Quote all of the data exactly as given. Skip every picture it contains.

* Start Data supplied *

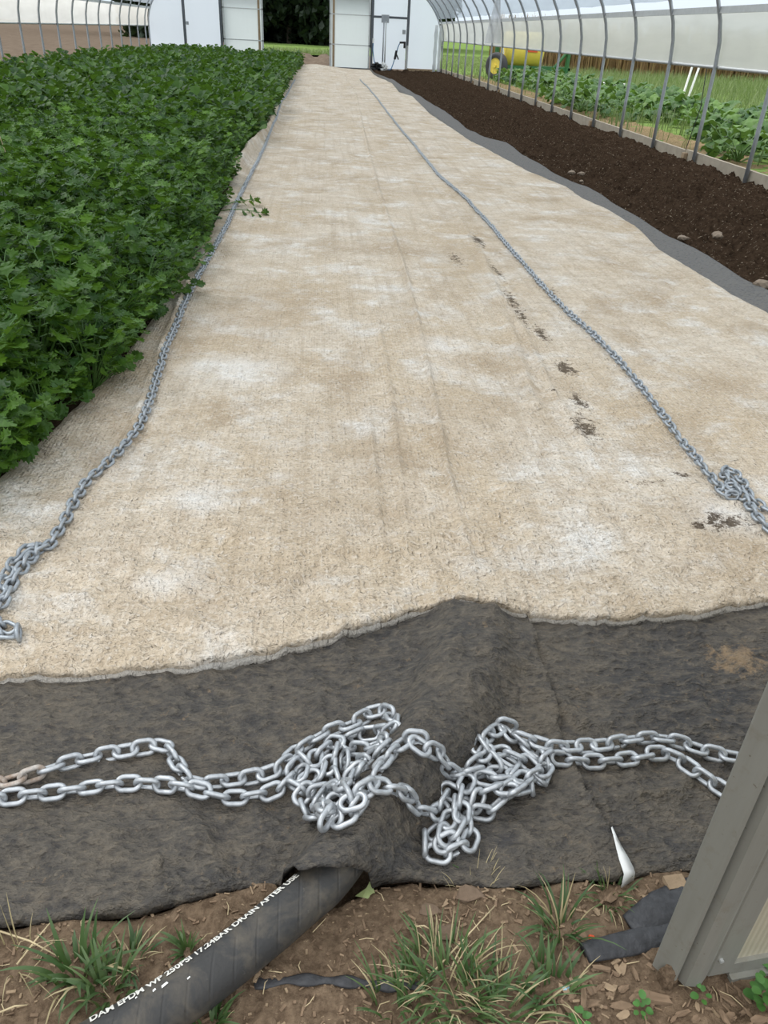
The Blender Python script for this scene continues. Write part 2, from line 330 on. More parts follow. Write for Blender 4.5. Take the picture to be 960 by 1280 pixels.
for side, xs, nm in ((1, XR, 'right'), (-1, XL, 'left')):
    w = struct(thing('wall_'+nm, (xs, 0, 0)), f'open {nm} side of the greenhouse with a rolled-up pale side curtain')
    pz = 1.84; px_ = .10*-side
    build(MB().box(px_-.02, px_+.02, YF, YB, pz-.045, pz+.03), 'hip_board', M['alu'], w)
    yy = np.linspace(YF, YB, 160); zz = np.linspace(1.21, pz, 7); Yc, Zc = np.meshgrid(yy, zz, indexing='ij')
    Xc = side*(.035+.02*vn(Yc*1.7, Zc*2, 3)) - side*.09*np.clip((Zc-1.35)/.5, 0, 1)**2
    obj('side_curtain', grid('side_curtain', Xc, Yc, Zc, M['curtain']), w)
    build(MB().tube([(side*.045, YF, 1.20), (side*.045, 20, 1.195), (side*.045, YB, 1.20)], .022, 8), 'roll_pipe', M['alu'], w, True)
    bb = struct(thing('baseboard_'+nm, (xs, 0, 0)), f'weathered grey wooden base boards along the {nm} side')
    y0 = 11.9-4.55*3
    while y0 < YB:
        a, b_ = max(y0, YF), min(y0+4.52, YB-.1)
        if b_-a > .3:
            build(MB().box(side*.035, side*.08, a, b_, -.1, .165+.012*math.sin(y0*3)), 'board', M['wood'], bb)
            build(MB().box(side*-.02, side*.034, b_-.10, b_-.01, -.1, .125), 'stake', M['brownwood'], bb)
        y0 += 4.55
# end wall, with two hanging doors, two sliding panels and the open way between
wb = struct(thing('wall_back', (0, YB, 0)), 'end wall of the greenhouse, milky plastic on a metal frame')
def archz(x): return Z0+ZH*math.sqrt(max(0, 1-((x-XC)/HW)**2))
def film_panel(x0, x1, z0, z1=None, n=14, y=.0, nm='film_panel', mat='endfilm', par=wb):
    xs = np.linspace(x0, x1, n); X = []; Z = []
    for x in xs:
        t = archz(x)-.02 if z1 is None else z1
        if x-XL < .01 or XR-x < .01: t = Z0
        X.append([x]*9); Z.append(np.linspace(z0, t, 9))
    X = np.array(X); Z = np.array(Z); Yp = y+.012*vn(X*4, Z*1.2, 9)
    return obj(nm, grid(nm, X, Yp, Z, M[mat]), par)
film_panel(XL+.02, -5.72, .05); film_panel(-4.12, .42, 2.62, nm='film_above_door'); film_panel(.42, 2.16, 2.62, nm='film_above_door'); film_panel(3.80, XR-.02, .10)
build(MB().box(3.8, XR-.25, -.03, .02, -.1, .10), 'bottom_board', M['brownwood'], wb)
build(MB().box(-4.2, 2.16, -.06, .05, 2.56, 2.66), 'door_header', M['galvdark'], wb)
build(MB().box(XL, -4.1, -.03, .03, -.05, .10), 'bottom_board', M['brownwood'], wb)
for x, nm in ((-5.68, 'post'), (-4.15, 'post'), (2.22, 'post'), (3.76, 'post')):
    build(MB().box(x-.045, x+.045, -.09, .0, -.05, archz(x)-.05), nm, M['galvdark'], wb)
build(MB().box(3.72, 3.80, -.13, -.09, -.1, .95), 'post_sleeve', M['alu'], wb)
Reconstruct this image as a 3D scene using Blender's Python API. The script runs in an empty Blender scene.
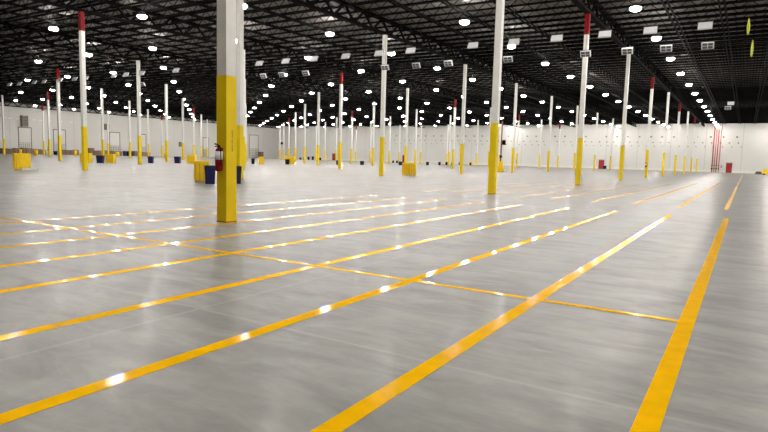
import bpy, math, random
from mathutils import Vector, Matrix
random.seed(7)
scene = bpy.context.scene
COL = scene.collection

# ------------------------------------------------------------------ materials
def new_mat(name):
    m = bpy.data.materials.new(name); m.use_nodes = True
    return m, m.node_tree.nodes, m.node_tree.links, m.node_tree.nodes['Principled BSDF']

def mat(name, col, rough=0.5, metal=0.0, var=0.06, scale=3.0, bump=0.0, spec=0.35):
    m, n, l, b = new_mat(name)
    b.inputs['Roughness'].default_value = rough
    b.inputs['Metallic'].default_value = metal
    b.inputs['Specular IOR Level'].default_value = spec
    tc = n.new('ShaderNodeTexCoord'); nz = n.new('ShaderNodeTexNoise')
    nz.inputs['Scale'].default_value = scale; nz.inputs['Detail'].default_value = 4
    l.new(tc.outputs['Object'], nz.inputs['Vector'])
    rp = n.new('ShaderNodeMapRange')
    rp.inputs['From Min'].default_value = .3; rp.inputs['From Max'].default_value = .7
    rp.inputs['To Min'].default_value = 1 - var; rp.inputs['To Max'].default_value = 1 + var
    l.new(nz.outputs['Fac'], rp.inputs['Value'])
    mx = n.new('ShaderNodeVectorMath'); mx.operation = 'SCALE'
    mx.inputs[0].default_value = col[:3]
    l.new(rp.outputs['Result'], mx.inputs['Scale'])
    l.new(mx.outputs['Vector'], b.inputs['Base Color'])
    if bump:
        bp = n.new('ShaderNodeBump'); bp.inputs['Strength'].default_value = bump
        l.new(nz.outputs['Fac'], bp.inputs['Height']); l.new(bp.outputs['Normal'], b.inputs['Normal'])
    return m

def emit(name, col, s):
    m, n, l, b = new_mat(name)
    b.inputs['Base Color'].default_value = (*col, 1)
    b.inputs['Emission Color'].default_value = (*col, 1)
    b.inputs['Emission Strength'].default_value = s
    return m

LAMP_POWER = 225.0
UP_POWER = 170.0
M = {}
M['white_paint'] = mat('white_paint', (.73, .72, .69), .45, var=.04)
M['column_yellow'] = mat('column_yellow', (.84, .605, .002), .5, var=.05, scale=2, spec=.25)
M['tape_yellow'] = mat('tape_yellow', (.97, .52, .003), .10, var=.07, scale=6, spec=.017)
M['red_paint'] = mat('red_paint', (.19, .004, .006), .6, spec=.15)
M['door_red'] = mat('door_red', (.36, .02, .02), .5)
M['pipe_red'] = mat('pipe_red', (.52, .045, .05), .4)
M['black_steel'] = mat('black_steel', (.005, .0048, .0045), .95, spec=.05)
M['dark_steel'] = mat('dark_steel', (.06, .055, .05), .5)
M['grey_steel'] = mat('grey_steel', (.35, .34, .33), .45, metal=.4)
M['deck'] = mat('deck', (.175, .16, .148), .7, var=.12, scale=.6)
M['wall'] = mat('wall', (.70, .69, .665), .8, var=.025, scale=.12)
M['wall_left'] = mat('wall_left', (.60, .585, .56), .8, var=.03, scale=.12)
M['wall_kerb'] = mat('wall_kerb', (.80, .77, .70), .6)
M['plate'] = mat('plate', (.16, .16, .16), .6)
M['seam'] = mat('seam', (.55, .54, .51), .7)
M['bin_yellow'] = mat('bin_yellow', (.95, .64, .01), .45, var=.06, scale=3)
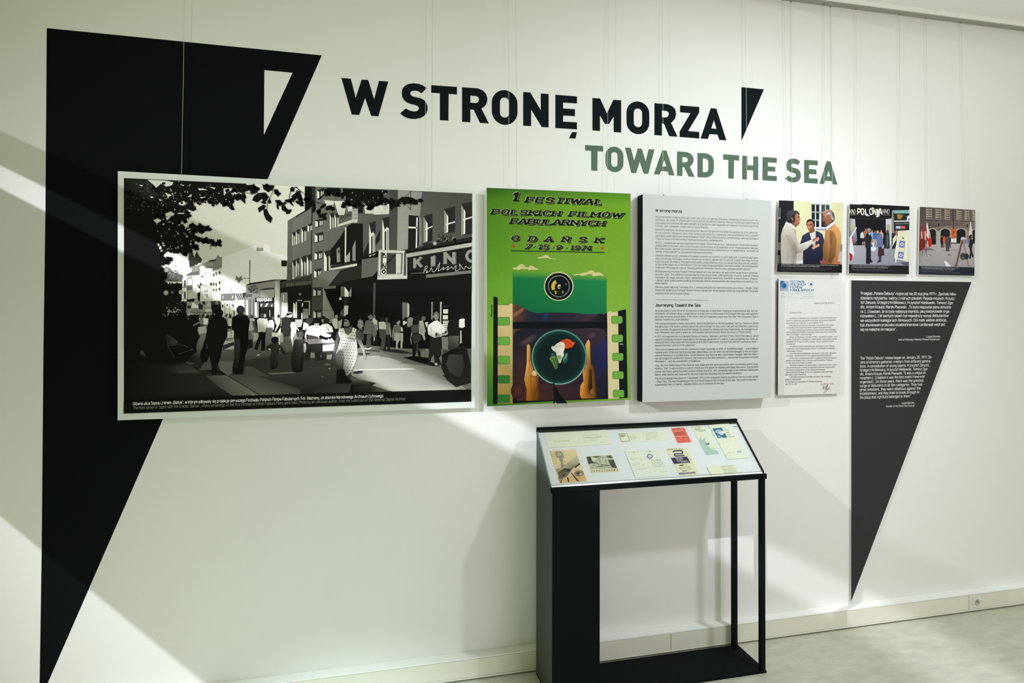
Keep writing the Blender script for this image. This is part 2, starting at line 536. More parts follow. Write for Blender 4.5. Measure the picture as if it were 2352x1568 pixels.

* End Data supplied *

**Solution to this task**
The Blender Python script for this scene continues. Write part 2, from line 330 on. More parts follow. Write for Blender 4.5. Take the picture to be 960 by 1280 pixels.
for side, xs, nm in ((1, XR, 'right'), (-1, XL, 'left')):
    w = struct(thing('wall_'+nm, (xs, 0, 0)), f'open {nm} side of the greenhouse with a rolled-up pale side curtain')
    pz = 1.84; px_ = .10*-side
    build(MB().box(px_-.02, px_+.02, YF, YB, pz-.045, pz+.03), 'hip_board', M['alu'], w)
    yy = np.linspace(YF, YB, 160); zz = np.linspace(1.21, pz, 7); Yc, Zc = np.meshgrid(yy, zz, indexing='ij')
    Xc = side*(.035+.02*vn(Yc*1.7, Zc*2, 3)) - side*.09*np.clip((Zc-1.35)/.5, 0, 1)**2
    obj('side_curtain', grid('side_curtain', Xc, Yc, Zc, M['curtain']), w)
    build(MB().tube([(side*.045, YF, 1.20), (side*.045, 20, 1.195), (side*.045, YB, 1.20)], .022, 8), 'roll_pipe', M['alu'], w, True)
    bb = struct(thing('baseboard_'+nm, (xs, 0, 0)), f'weathered grey wooden base boards along the {nm} side')
    y0 = 11.9-4.55*3
    while y0 < YB:
        a, b_ = max(y0, YF), min(y0+4.52, YB-.1)
        if b_-a > .3:
            build(MB().box(side*.035, side*.08, a, b_, -.1, .165+.012*math.sin(y0*3)), 'board', M['wood'], bb)
            build(MB().box(side*-.02, side*.034, b_-.10, b_-.01, -.1, .125), 'stake', M['brownwood'], bb)
        y0 += 4.55
# end wall, with two hanging doors, two sliding panels and the open way between
wb = struct(thing('wall_back', (0, YB, 0)), 'end wall of the greenhouse, milky plastic on a metal frame')
def archz(x): return Z0+ZH*math.sqrt(max(0, 1-((x-XC)/HW)**2))
def film_panel(x0, x1, z0, z1=None, n=14, y=.0, nm='film_panel', mat='endfilm', par=wb):
    xs = np.linspace(x0, x1, n); X = []; Z = []
    for x in xs:
        t = archz(x)-.02 if z1 is None else z1
        if x-XL < .01 or XR-x < .01: t = Z0
        X.append([x]*9); Z.append(np.linspace(z0, t, 9))
    X = np.array(X); Z = np.array(Z); Yp = y+.012*vn(X*4, Z*1.2, 9)
    return obj(nm, grid(nm, X, Yp, Z, M[mat]), par)
film_panel(XL+.02, -5.72, .05); film_panel(-4.12, .42, 2.62, nm='film_above_door'); film_panel(.42, 2.16, 2.62, nm='film_above_door'); film_panel(3.80, XR-.02, .10)
build(MB().box(3.8, XR-.25, -.03, .02, -.1, .10), 'bottom_board', M['brownwood'], wb)
build(MB().box(-4.2, 2.16, -.06, .05, 2.56, 2.66), 'door_header', M['galvdark'], wb)
build(MB().box(XL, -4.1, -.03, .03, -.05, .10), 'bottom_board', M['brownwood'], wb)
for x, nm in ((-5.68, 'post'), (-4.15, 'post'), (2.22, 'post'), (3.76, 'post')):
    build(MB().box(x-.045, x+.045, -.09, .0, -.05, archz(x)-.05), nm, M['galvdark'], wb)
build(MB().box(3.72, 3.80, -.13, -.09, -.1, .95), 'post_sleeve', M['alu'], wb)
Reconstruct this image as a 3D scene using Blender's Python API. The script runs in an empty Blender scene.
import bpy, math, random
from mathutils import Vector, Matrix
random.seed(7)
scene = bpy.context.scene
COL = scene.collection

# ------------------------------------------------------------------ materials
def new_mat(name):
    m = bpy.data.materials.new(name); m.use_nodes = True
    return m, m.node_tree.nodes, m.node_tree.links, m.node_tree.nodes['Principled BSDF']

def mat(name, col, rough=0.5, metal=0.0, var=0.06, scale=3.0, bump=0.0, spec=0.35):
    m, n, l, b = new_mat(name)
    b.inputs['Roughness'].default_value = rough
    b.inputs['Metallic'].default_value = metal
    b.inputs['Specular IOR Level'].default_value = spec
    tc = n.new('ShaderNodeTexCoord'); nz = n.new('ShaderNodeTexNoise')
    nz.inputs['Scale'].default_value = scale; nz.inputs['Detail'].default_value = 4
    l.new(tc.outputs['Object'], nz.inputs['Vector'])
    rp = n.new('ShaderNodeMapRange')
    rp.inputs['From Min'].default_value = .3; rp.inputs['From Max'].default_value = .7
    rp.inputs['To Min'].default_value = 1 - var; rp.inputs['To Max'].default_value = 1 + var
    l.new(nz.outputs['Fac'], rp.inputs['Value'])
    mx = n.new('ShaderNodeVectorMath'); mx.operation = 'SCALE'
    mx.inputs[0].default_value = col[:3]
    l.new(rp.outputs['Result'], mx.inputs['Scale'])
    l.new(mx.outputs['Vector'], b.inputs['Base Color'])
    if bump:
        bp = n.new('ShaderNodeBump'); bp.inputs['Strength'].default_value = bump
        l.new(nz.outputs['Fac'], bp.inputs['Height']); l.new(bp.outputs['Normal'], b.inputs['Normal'])
    return m

def emit(name, col, s):
    m, n, l, b = new_mat(name)
    b.inputs['Base Color'].default_value = (*col, 1)
    b.inputs['Emission Color'].default_value = (*col, 1)
    b.inputs['Emission Strength'].default_value = s
    return m

LAMP_POWER = 225.0
UP_POWER = 170.0
M = {}
M['white_paint'] = mat('white_paint', (.73, .72, .69), .45, var=.04)
M['column_yellow'] = mat('column_yellow', (.84, .605, .002), .5, var=.05, scale=2, spec=.25)
M['tape_yellow'] = mat('tape_yellow', (.97, .52, .003), .10, var=.07, scale=6, spec=.017)
M['red_paint'] = mat('red_paint', (.19, .004, .006), .6, spec=.15)
M['door_red'] = mat('door_red', (.36, .02, .02), .5)
M['pipe_red'] = mat('pipe_red', (.52, .045, .05), .4)
M['black_steel'] = mat('black_steel', (.005, .0048, .0045), .95, spec=.05)
M['dark_steel'] = mat('dark_steel', (.06, .055, .05), .5)
M['grey_steel'] = mat('grey_steel', (.35, .34, .33), .45, metal=.4)
M['deck'] = mat('deck', (.175, .16, .148), .7, var=.12, scale=.6)
M['wall'] = mat('wall', (.70, .69, .665), .8, var=.025, scale=.12)
M['wall_left'] = mat('wall_left', (.60, .585, .56), .8, var=.03, scale=.12)
M['wall_kerb'] = mat('wall_kerb', (.80, .77, .70), .6)
M['plate'] = mat('plate', (.16, .16, .16), .6)
M['seam'] = mat('seam', (.55, .54, .51), .7)
M['bin_yellow'] = mat('bin_yellow', (.95, .64, .01), .45, var=.06, scale=3)
Keep writing the Blender script for this image. This is part 2, starting at line 536. More parts follow. Write for Blender 4.5. Measure the picture as if it were 2352x1568 pixels.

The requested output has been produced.